Genius G-Shot HD520 Review


Key Specifications

  • Review Price: £91.98

When a camcorder costs under £100, you don’t expect it to make claims about having ‘Perfect HD’. But that is what Genius has emblazoned on the G-Shot HD520. In fact, it only offers 720p shooting at 30 frames per second, not Full HD. That’s still fairly impressive, though, considering that HD pocket Internet camcorders offering 720p, such as the Flip Video UltraHD, still cost twice as much as the HD520. So how has Genius achieved this budgetary feat?

The G-Shot feels reasonably sturdy in the hand, but the main quartet of buttons are a little wobbly. There is also only 32MB of memory built in; just enough to let you test the camera is working. So you will need to invest in some SD memory before doing any serious shooting. An 8GB card will be enough for 2.75 hours in HD shooting mode. This runs at under 1MByte/sec, which is rather low even for the H.264 compression the HD520 uses.

The lens is also fixed, with just a 5x digital zoom to call upon, and image stabilisation is electronic, as you would expect at this price. The HD520 boasts still images up to 11-megapixels, but the CMOS sensor itself is only natively 5-megapixels, so this will use a hefty dose of interpolation. Aside from 720p, the Genius can record VGA video at 640 x 480 and web-oriented footage at 320 x 240.

But these are only the main headline functions. Open up the Mode menu and a few more will be revealed. The HD520 can also act as a voice recorder, capturing audio in MP3 format, and conversely function as an MP3 player.
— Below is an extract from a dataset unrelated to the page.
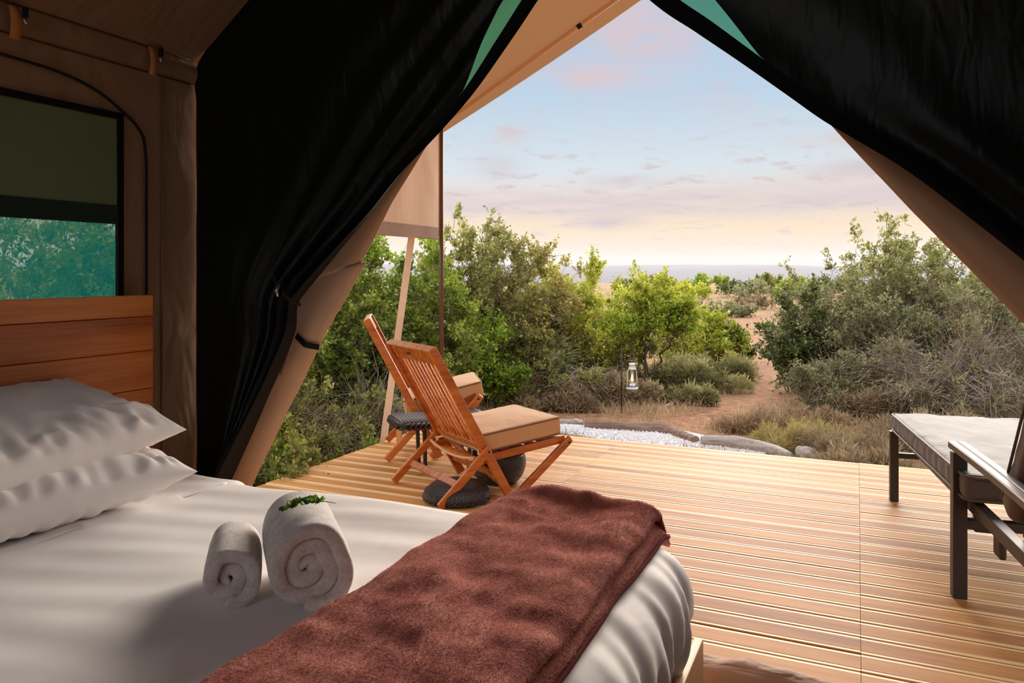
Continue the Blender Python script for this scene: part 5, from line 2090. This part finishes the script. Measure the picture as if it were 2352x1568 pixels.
def build_gravel():
    rng = np.random.default_rng(6)
    pts, f = [], []
    rows = []
    for k in range(41):
        u = k / 40 * 4
        i = min(3, int(u))
        c = GRAVEL[i].lerp(GRAVEL[i + 1], u - i)
        w = 0.38 * math.sin(math.pi * (0.12 + 0.80 * k / 40)) + 0.02 * noise.noise(Vector((k * 0.4, 0, 0)))
        t = (GRAVEL[min(4, i + 1)] - GRAVEL[i]).normalized()
        nrm = Vector((-t.y, t.x, 0))
        rows.append([(c.x + nrm.x * w * q, c.y + nrm.y * w * q, gz(c.x, c.y) + 0.035 * (1 - q * q) + 0.004) for q in np.linspace(-1, 1, 9)])
    o = mkobj('gravel_bed', grid_mesh('gravel_bed', rows), M['gravel'], smooth=True)
    tag(o, 'white gravel strip between the deck edge and the logs', 'gravel', kind='stuff')
    # pebbles on it
    P = np.array(rows)
    V, F_ = [], []
    oct_v = np.array([(1, 0, 0), (-1, 0, 0), (0, 1, 0), (0, -1, 0), (0, 0, 1), (0, 0, -1)], float)
    oct_f = [(0, 2, 4), (2, 1, 4), (1, 3, 4), (3, 0, 4), (2, 0, 5), (1, 2, 5), (3, 1, 5), (0, 3, 5)]
    for k in range(4200):
        i, j = rng.integers(0, 40), rng.integers(0, 8)
        a, b = rng.random(2)
        q = P[i, j] * (1 - a) * (1 - b) + P[i + 1, j] * a * (1 - b) + P[i, j + 1] * (1 - a) * b + P[i + 1, j + 1] * a * b
        s = rng.uniform(0.008, 0.020)
        sc_ = s * rng.uniform(0.6, 1.2, 3)
        an = rng.uniform(0, 6.28)
        rot = np.array([[math.cos(an), -math.sin(an), 0], [math.sin(an), math.cos(an), 0], [0, 0, 1]])
        base = len(V)
        V += [tuple(q + rot @ (v * sc_)) for v in oct_v]
        F_ += [tuple(base + t for t in tri) for tri in oct_f]
    me = bpy.data.meshes.new('pebbles')
    me.from_pydata(V, [], F_)
    pb = mkobj('pebbles', me, M['gravel'], o, True)
    tag(pb, kind='stuff')


build_gravel()


def build_log(name, label, pts, rad, mat, seed, holes=()):
    mb = MB()
    n = 14
    P = []
    for i in range(25):
        t = i / 24
        q = interp([tuple(p) for p in pts], t)
        P.append(Vector(q))
    b0 = 0
    for i, p in enumerate(P):
        t = (P[min(i + 1, 24)] - P[max(i - 1, 0)]).normalized()
        u = t.cross(Vector((0, 0, 1))).normalized()
        w = u.cross(t)
        r = rad * (0.85 + 0.3 * math.sin(math.pi * i / 24)) * (1 + 0.15 * noise.noise(Vector((i * 0.3, seed, 0))))
        for k in range(n):
            a = 2 * math.pi * k / n
            rr = r * (1 + 0.05 * math.sin(a * 5 + seed + 0.12 * i) + 0.20 * noise.noise(Vector((math.cos(a) * 1.5, math.sin(a) * 1.5, i * 0.25 + seed))))
            mb.v.append(tuple(p + (u * math.cos(a) + w * math.sin(a)) * rr))
    for i in range(24):
        for k in range(n):
            k2 = (k + 1) % n
            mb.f.append((i * n + k, i * n + k2, (i + 1) * n + k2, (i + 1) * n + k))
    mb.f.append(tuple(reversed(range(n))))
    mb.f.append(tuple(24 * n + k for k in range(n)))
    o = mb.build(name, mat, None, True)
    tag(o, label, 'log')
    for (t, s) in holes:
        q = Vector(interp([tuple(p) for p in pts], t))
        c = q + Vector((SN, -CS, 0.0)) * rad * 0.88 + Vector((0, 0, rad * 0.5))
        MB().lathe([(0.006, -0.014), (s, -0.006), (s, 0.004), (0.006, 0.008)], 10, tuple(c)).build('knot_hole', M['knot'], o, True)
    return o


def onground(px, py, lift=0.0):
    d = 8.0
    for _ in range(12):
        p = W(px, d)
        d = F * (CH - gz(p.x, p.y) - lift) / (py - HZ)
    p = W(px, d)
    return Vector((p.x, p.y, gz(p.x, p.y) + lift))


build_log('log', 'pale grey weathered log edging the gravel strip', [onground(1612, 1012, 0.06), onground(1690, 1016, 0.08), onground(1760, 1032, 0.06), onground(1812, 1048, 0.05)], 0.058, M['log'], 1, ((0.48, 0.012), (0.62, 0.012)))
build_log('log', 'dark brown log along the back of the gravel strip', [onground(1345, 978, 0.05), onground(1440, 982, 0.06), onground(1530, 990, 0.05), onground(1598, 1014, 0.04)], 0.06, M['log_dark'], 2)
build_log('log', 'short split grey log next to the grass clumps', [onground(1838, 1036, 0.05), onground(1858, 1046, 0.06), onground(1882, 1058, 0.04)], 0.06, M['log'], 3)
build_log('log', 'thin pale log lying left of the gravel, behind the front chair', [onground(1262, 972, 0.03), onground(1300, 970, 0.03), onground(1338, 969, 0.03)], 0.035, M['log'], 4)
build_log('stick', 'bare pale stick on the red earth beside the heath', [onground(1514, 940, 0.02), onground(1528, 934, 0.05), onground(1540, 926, 0.09)], 0.014, M['bark_pale'], 5)
build_grass()


def build_lantern():
    g = onground(1428, 948)
    pole = empty('lantern_pole', g, YAW, label='thin black crook pole standing in the heath', cat='pole')
    H = zrow(795, (g - Vector((0, 0, g.z))).dot(Vector((-SN, CS, 0)))) - g.z
    MB().tube([(0, 0, -0.05), (0, 0, H)], 0.0085, 8).build('rod', M['black_metal'], pole, True)
    hk = [(0, 0, H), (0.05, 0, H - 0.002), (0.105, 0, H - 0.012), (0.118, 0, H - 0.03), (0.116, 0, H - 0.055), (0.13, 0, H - 0.07), (0.142, 0, H - 0.05), (0.142, 0, H - 0.02)]
    MB().tube(hk, 0.006, 8).build('hook', M['black_metal'], pole, True)
    d = (Vector((g.x, g.y, 0))).dot(Vector((-SN, CS, 0)))
    zt, zb = zrow(833, d), zrow(893, d)
    off = Vector((CS, SN, 0)) * 0.128
    ln = empty('oil_lantern', (g.x + off.x, g.y + off.y, zb), YAW, label='white oil lantern glowing on the black crook pole', cat='lantern')
    h = zt - zb
    s = h / 0.31
    wm = M['white_metal']
    MB().lathe([(0.02 * s, 0.0), (0.068 * s, 0.0), (0.072 * s, 0.006), (0.070 * s, 0.018 * s), (0.056 * s, 0.022 * s)], 20).build('base_plate', wm, ln, True)
    MB().lathe([(0.02 * s, 0.020 * s), (0.054 * s, 0.022 * s), (0.056 * s, 0.04 * s), (0.046 * s, 0.058 * s), (0.028 * s, 0.075 * s), (0.01 * s, 0.08 * s)], 20).build('fuel_tank', M['steel'], ln, True)
    MB().lathe([(0.028 * s, 0.082 * s), (0.046 * s, 0.115 * s), (0.044 * s, 0.15 * s), (0.034 * s, 0.20 * s), (0.031 * s, 0.225 * s), (0.029 * s, 0.225 * s), (0.032 * s, 0.20 * s), (0.042 * s, 0.15 * s), (0.043 * s, 0.115 * s), (0.026 * s, 0.083 * s)], 20).build('glass_globe', M['glass'], ln, True)
    MB().lathe([(0.001, 0.085 * s), (0.014 * s, 0.097 * s), (0.017 * s, 0.115 * s), (0.010 * s, 0.145 * s), (0.001, 0.175 * s)], 12).build('flame', M['flame'], ln, True)
    MB().lathe([(0.02 * s, 0.225 * s), (0.044 * s, 0.23 * s), (0.046 * s, 0.24 * s), (0.036 * s, 0.25 * s), (0.034 * s, 0.28 * s), (0.044 * s, 0.29 * s), (0.038 * s, 0.305 * s), (0.01 * s, 0.31 * s)], 20).build('cap', wm, ln, True)
    for sg in (-1, 1):
        MB().tube([(sg * 0.055 * s, 0, 0.03 * s), (sg * 0.058 * s, 0, 0.10 * s), (sg * 0.050 * s, 0, 0.20 * s), (sg * 0.036 * s, 0, 0.265 * s)], 0.005, 6).build('frame_tube', wm, ln, True)
    top = H + g.z - 0.062 - zb
    MB().tube([(-0.035 * s, 0, 0.29 * s), (-0.02 * s, 0, (0.31 * s + top) / 2 + 0.02), (0, 0, top), (0.02 * s, 0, (0.31 * s + top) / 2 + 0.02), (0.035 * s, 0, 0.29 * s)], 0.0025, 5).build('bail', M['steel'], ln, True)
    pl = bpy.data.lights.new('lantern_light', 'POINT')
    pl.energy = 2.0
    pl.color = (1.0, 0.6, 0.25)
    pl.shadow_soft_size = 0.01
    lo = bpy.data.objects.new('lantern_light', pl)
    lo.parent = ln
    lo.location = (0, 0, 0.13 * s)
    COL.objects.link(lo)


build_lantern()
It has a ‘Personal Media Player’ (PMP) mode, too. Using the supplied Arcsoft Media Impression software, you can convert and copy over still images or video for playback from the device.

This would be a painful experience using the 2.5in LCD screen, but presumably this is more for when the HD520 is connected to a TV, although the AV socket does double as a headphone minijack. The same can’t be said of the e-book reader function. There’s no guidance as to which formats are supported in the manual, and the prospect of reading a book on a tiny camcorder screen is basically ludicrous anyway.

Probably the most useful extra feature for a budding videomaker, however, is the motion detection mode. In this setting, whenever the camcorder picks up movement in the frame, it will begin recording. If the scene is motionless for five seconds, it will supposedly stop again. But we found we had to push the camera button on the front to end recording manually. Clearly, motion detection mode will be most effective with the power supply attached, as the battery only lasts an hour or so.